Putusan terbaru Pengadilan Negeri Mataram Nomor 24/Pdt.G/2017/PN Mtr secara tegas menyatakan bahwa tanah tersebut milik I Gusti Ayu Mas Candrawati, dan sudah dieksekusi pada 12 Juni 2024.
“Kami sangat kecewa. BPN seolah mengabaikan putusan pengadilan yang sudah berkekuatan hukum tetap. Bahkan, alasan yang mereka berikan seakan menutup mata dari fakta hukum yang sudah jelas,” tambah Agung Bagus.
Sengketa tanah seluas 2,6 hektare di Desa Lingsar itu bermula sejak tahun 2017, ketika I Gusti Ayu Mas Candrawati menggugat H.M. Izzul Islam karena sertifikat tanah diterbitkan tanpa sepengetahuannya. Padahal, lahan tersebut merupakan tanah pecatu keluarga yang dahulu hanya dipinjamkan kepada Pemda Lombok Barat, dan telah dikembalikan berdasarkan SK Pemda Keputusan Bupati Lombok Barat Nomor : 528/05/KAD/2012.
Proses hukum berjalan panjang hingga tingkat Peninjauan Kembali (PK), di mana penggugat I Gusti Ayu menang di semua tingkatan. PN Mataram akhirnya melakukan eksekusi pada 12 Juni 2024, membongkar bangunan di atas lahan tersebut, dan menetapkan I Gusti Ayu sebagai pemilik sah tanah tersebut.
Kuasa hukum penggugat, Kurniadi, SH, MH, mengatakan kasus ini adalah bukti nyata bahwa sertifikat atas nama H.M. Izzul Islam cacat hukum.
“Sertifikat induk diterbitkan sekitar tahun 2016 tanpa dasar hak yang sah. Klien kami punya bukti atas nama keluarganya dan SK pengembalian tanah dari Pemda Lombok Barat. Semuanya sah menurut hukum,” jelasnya.
Lebih lanjut Kurniadi menegaskan, BPN harus berhati-hati dan taat hukum agar kasus serupa tidak berulang.
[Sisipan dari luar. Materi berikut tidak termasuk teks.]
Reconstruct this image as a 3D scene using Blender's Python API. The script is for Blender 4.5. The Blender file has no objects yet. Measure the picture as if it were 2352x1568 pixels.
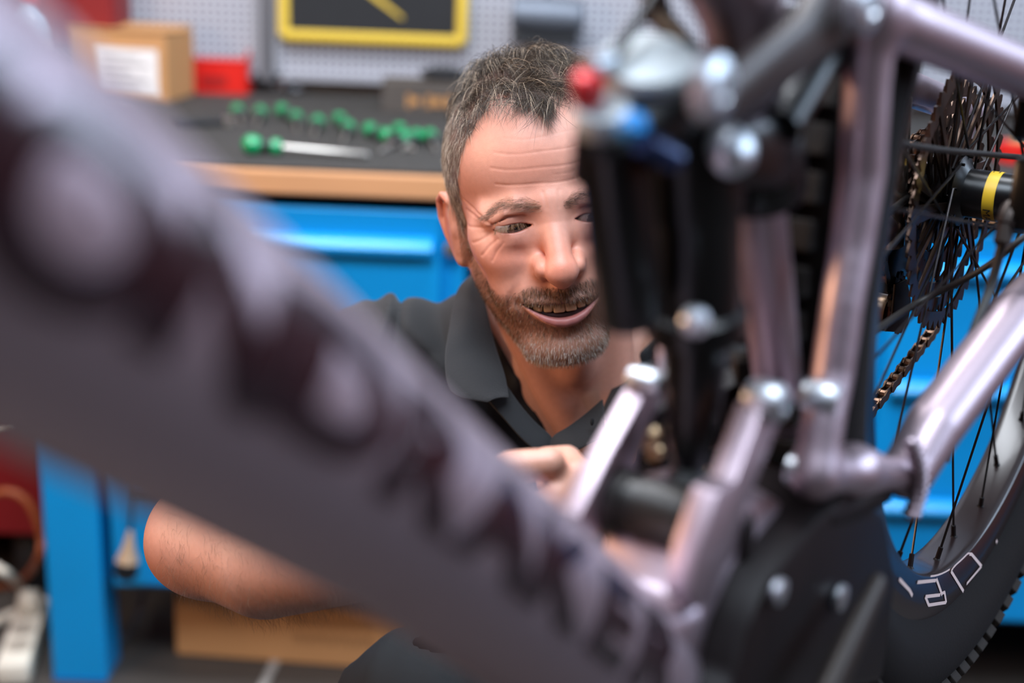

“Kami minta BPN Lombok Barat segera menindaklanjuti proses pembatalan sertifikat lama dan menerbitkan sertifikat baru atas nama pemilik yang sah sesuai putusan inkrah,” ujarnya.
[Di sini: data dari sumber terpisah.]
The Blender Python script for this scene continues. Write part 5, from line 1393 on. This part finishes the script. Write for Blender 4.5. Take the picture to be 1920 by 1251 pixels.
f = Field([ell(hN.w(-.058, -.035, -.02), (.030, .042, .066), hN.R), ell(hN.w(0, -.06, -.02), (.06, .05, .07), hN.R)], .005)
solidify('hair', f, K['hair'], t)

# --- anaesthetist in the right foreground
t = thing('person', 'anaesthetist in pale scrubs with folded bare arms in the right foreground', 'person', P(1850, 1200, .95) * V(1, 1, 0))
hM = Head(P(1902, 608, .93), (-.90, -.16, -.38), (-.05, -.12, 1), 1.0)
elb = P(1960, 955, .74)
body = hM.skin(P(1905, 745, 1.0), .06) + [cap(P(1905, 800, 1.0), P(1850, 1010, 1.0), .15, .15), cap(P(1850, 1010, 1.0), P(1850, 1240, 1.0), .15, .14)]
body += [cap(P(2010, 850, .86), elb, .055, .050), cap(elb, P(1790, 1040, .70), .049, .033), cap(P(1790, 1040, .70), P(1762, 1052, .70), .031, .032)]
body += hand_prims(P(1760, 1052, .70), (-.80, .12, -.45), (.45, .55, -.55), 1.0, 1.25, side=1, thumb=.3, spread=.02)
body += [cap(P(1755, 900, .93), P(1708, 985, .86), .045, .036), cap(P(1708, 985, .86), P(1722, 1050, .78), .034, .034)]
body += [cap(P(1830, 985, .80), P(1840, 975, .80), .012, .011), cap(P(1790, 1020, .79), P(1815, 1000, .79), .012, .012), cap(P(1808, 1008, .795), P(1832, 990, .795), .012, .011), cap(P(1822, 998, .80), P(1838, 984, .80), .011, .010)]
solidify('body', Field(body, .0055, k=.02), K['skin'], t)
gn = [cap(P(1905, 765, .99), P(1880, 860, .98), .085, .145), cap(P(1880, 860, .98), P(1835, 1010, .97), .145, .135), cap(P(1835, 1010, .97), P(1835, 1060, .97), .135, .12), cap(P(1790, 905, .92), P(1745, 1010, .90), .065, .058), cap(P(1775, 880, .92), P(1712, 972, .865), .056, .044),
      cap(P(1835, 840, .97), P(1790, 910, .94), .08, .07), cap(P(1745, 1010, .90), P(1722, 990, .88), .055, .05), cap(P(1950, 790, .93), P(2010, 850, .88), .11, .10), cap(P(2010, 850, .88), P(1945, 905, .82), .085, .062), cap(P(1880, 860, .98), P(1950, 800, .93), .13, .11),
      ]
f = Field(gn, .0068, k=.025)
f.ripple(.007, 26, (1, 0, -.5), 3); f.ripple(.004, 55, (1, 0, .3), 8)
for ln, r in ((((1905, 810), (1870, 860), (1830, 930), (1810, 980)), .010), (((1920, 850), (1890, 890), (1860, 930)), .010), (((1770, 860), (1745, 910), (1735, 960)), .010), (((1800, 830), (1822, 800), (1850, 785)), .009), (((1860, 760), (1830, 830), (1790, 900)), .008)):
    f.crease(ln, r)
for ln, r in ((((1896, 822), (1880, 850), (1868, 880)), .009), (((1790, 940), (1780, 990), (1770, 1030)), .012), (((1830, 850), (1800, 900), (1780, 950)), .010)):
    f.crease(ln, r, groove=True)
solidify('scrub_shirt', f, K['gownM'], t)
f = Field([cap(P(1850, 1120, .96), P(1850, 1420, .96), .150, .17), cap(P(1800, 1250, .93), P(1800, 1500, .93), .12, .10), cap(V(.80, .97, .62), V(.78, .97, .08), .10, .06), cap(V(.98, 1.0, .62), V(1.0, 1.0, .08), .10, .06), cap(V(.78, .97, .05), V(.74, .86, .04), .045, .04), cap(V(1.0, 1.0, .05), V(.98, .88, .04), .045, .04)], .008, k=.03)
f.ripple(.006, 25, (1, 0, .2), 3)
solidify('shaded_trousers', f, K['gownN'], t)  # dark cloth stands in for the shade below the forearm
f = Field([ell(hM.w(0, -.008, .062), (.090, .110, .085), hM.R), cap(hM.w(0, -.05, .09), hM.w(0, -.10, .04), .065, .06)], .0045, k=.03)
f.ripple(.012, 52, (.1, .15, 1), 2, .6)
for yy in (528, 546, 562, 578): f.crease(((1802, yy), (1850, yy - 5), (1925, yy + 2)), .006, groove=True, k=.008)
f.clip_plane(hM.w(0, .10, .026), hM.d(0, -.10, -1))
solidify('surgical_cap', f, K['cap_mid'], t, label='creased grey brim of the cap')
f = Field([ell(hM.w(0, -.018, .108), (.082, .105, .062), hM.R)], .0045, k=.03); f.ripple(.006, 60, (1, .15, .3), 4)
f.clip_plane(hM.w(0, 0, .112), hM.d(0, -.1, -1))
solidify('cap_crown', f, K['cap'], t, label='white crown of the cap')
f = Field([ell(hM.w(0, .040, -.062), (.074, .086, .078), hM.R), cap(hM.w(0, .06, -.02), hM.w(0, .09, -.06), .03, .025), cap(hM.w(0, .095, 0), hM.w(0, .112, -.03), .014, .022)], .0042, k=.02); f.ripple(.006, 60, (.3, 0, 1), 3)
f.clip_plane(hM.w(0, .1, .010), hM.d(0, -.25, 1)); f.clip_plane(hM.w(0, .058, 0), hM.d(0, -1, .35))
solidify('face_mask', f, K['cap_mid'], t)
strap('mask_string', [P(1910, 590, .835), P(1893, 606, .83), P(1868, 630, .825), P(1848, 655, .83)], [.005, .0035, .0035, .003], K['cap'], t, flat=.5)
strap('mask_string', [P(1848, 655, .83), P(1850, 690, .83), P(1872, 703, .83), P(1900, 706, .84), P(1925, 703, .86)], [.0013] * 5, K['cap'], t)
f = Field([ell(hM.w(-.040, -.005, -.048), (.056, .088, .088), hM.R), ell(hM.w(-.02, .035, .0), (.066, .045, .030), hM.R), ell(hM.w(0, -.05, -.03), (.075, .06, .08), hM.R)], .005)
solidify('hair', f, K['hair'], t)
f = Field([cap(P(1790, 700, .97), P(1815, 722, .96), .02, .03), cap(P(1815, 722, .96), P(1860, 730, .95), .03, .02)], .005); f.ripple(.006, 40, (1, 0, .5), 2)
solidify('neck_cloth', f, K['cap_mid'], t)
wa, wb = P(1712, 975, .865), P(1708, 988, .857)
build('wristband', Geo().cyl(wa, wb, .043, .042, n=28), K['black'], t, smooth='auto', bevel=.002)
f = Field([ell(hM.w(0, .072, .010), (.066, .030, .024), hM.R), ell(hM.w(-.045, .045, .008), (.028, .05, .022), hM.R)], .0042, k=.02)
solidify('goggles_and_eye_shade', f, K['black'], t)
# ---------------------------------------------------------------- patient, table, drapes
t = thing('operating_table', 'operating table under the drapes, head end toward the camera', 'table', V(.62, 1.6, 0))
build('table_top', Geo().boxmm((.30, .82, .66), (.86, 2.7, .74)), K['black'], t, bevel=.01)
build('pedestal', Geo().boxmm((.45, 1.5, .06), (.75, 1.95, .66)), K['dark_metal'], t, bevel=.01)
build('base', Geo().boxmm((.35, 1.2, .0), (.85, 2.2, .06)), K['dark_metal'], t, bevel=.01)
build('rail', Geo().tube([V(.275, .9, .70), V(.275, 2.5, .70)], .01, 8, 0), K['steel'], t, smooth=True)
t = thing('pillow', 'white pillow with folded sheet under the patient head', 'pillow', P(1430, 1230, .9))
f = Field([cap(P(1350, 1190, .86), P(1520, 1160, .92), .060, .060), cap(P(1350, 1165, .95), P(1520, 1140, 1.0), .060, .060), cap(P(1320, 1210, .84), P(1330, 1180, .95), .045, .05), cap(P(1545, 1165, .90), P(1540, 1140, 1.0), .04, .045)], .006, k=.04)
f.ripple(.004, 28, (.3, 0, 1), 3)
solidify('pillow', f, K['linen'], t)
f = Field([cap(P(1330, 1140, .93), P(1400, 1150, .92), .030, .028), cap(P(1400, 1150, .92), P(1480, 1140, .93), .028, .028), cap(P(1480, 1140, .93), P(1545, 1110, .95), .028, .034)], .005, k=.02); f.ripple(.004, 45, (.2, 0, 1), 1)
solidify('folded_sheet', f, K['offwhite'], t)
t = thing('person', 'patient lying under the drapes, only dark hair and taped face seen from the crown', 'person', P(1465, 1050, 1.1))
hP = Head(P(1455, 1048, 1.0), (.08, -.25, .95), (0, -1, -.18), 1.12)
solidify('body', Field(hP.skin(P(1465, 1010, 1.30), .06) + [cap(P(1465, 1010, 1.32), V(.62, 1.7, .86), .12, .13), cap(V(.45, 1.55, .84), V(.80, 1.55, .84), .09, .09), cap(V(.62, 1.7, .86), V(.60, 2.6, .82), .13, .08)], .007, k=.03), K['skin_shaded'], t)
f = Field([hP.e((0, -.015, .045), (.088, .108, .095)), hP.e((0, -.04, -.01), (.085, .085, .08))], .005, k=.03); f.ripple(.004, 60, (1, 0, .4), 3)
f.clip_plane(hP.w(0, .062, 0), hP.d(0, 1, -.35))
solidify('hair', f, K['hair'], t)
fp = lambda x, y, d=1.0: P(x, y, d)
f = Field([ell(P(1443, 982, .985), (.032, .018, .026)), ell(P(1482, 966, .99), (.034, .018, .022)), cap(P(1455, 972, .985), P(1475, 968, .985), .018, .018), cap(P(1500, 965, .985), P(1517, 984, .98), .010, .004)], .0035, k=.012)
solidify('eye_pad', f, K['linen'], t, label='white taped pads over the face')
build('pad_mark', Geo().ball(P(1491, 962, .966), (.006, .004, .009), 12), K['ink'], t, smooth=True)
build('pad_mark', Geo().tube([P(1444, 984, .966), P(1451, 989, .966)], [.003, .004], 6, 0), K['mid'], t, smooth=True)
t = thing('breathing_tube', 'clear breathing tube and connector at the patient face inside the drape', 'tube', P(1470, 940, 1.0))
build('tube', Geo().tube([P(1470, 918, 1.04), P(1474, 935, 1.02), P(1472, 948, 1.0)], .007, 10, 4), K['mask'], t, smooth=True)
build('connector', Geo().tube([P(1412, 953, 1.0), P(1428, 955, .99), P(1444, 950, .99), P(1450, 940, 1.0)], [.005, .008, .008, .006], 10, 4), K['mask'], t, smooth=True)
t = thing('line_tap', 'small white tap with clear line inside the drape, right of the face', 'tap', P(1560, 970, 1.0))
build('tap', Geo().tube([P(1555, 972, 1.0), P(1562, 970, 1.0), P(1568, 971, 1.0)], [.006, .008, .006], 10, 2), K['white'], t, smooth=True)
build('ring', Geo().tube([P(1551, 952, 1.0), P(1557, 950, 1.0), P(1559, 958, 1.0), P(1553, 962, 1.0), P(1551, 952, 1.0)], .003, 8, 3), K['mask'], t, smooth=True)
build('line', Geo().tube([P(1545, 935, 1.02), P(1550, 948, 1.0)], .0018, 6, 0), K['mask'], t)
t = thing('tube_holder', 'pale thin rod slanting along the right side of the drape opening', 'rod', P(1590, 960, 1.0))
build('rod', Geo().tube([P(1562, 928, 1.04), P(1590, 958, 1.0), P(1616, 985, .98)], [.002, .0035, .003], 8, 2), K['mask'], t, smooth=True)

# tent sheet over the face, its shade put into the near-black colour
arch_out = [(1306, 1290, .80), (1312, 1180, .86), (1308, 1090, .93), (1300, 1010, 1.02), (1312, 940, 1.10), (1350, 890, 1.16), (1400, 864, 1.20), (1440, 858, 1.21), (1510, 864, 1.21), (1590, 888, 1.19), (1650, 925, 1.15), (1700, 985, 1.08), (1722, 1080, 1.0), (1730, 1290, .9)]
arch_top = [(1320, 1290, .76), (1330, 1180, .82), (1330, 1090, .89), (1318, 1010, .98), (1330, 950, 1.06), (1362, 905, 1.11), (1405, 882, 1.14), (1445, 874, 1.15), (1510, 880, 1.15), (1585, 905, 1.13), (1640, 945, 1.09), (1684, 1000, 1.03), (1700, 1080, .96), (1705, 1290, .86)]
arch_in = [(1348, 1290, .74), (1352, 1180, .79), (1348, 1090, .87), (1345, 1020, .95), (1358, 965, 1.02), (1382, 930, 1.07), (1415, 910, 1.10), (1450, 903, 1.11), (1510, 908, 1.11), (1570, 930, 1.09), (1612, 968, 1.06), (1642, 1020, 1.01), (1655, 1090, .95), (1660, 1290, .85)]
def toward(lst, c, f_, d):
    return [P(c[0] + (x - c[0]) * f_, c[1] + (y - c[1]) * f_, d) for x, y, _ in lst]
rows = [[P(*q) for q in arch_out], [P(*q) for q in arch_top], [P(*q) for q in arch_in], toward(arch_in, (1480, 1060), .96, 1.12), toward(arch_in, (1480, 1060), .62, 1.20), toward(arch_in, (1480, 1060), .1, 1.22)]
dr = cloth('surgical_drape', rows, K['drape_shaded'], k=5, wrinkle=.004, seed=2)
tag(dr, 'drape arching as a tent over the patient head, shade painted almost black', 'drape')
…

Sementara itu, keluarga pemilik lahan berharap BPN Lombok Barat tidak menutup mata dan segera menindaklanjuti surat permohonan pembatalan sertifikat yang sudah mereka ajukan beberapa kali.
“Kami sudah kirim surat sejak April 2025 dan direspons dengan pengecekan lapangan oleh-oleh tim BPN pada Mei 2025, tapi setelah itu tidak ada kabar lagi. Seolah-olah kami ini dipingpong,” kata Agung Bagus lagi.
Keluarga juga menembuskan surat permohonan tersebut ke berbagai instansi, mulai dari Kementerian ATR/BPN RI, Mahkamah Agung RI, Ombudsman RI, Gubernur NTB, hingga Kejaksaan Tinggi NTB, agar ada pengawasan langsung terhadap kinerja BPN Lombok Barat yang dinilai tidak profesional dan tidak berpihak pada kepastian hukum.
Catatan Redaksi
Kasus ini menunjukkan betapa rumitnya persoalan administrasi pertanahan di daerah, bahkan setelah putusan pengadilan telah berkekuatan hukum tetap. Publik menanti komitmen BPN untuk menjunjung tinggi asas kepastian hukum dan tidak berpihak pada kepentingan tertentu, terutama dalam perkara yang sudah jelas putusan inkrahnya.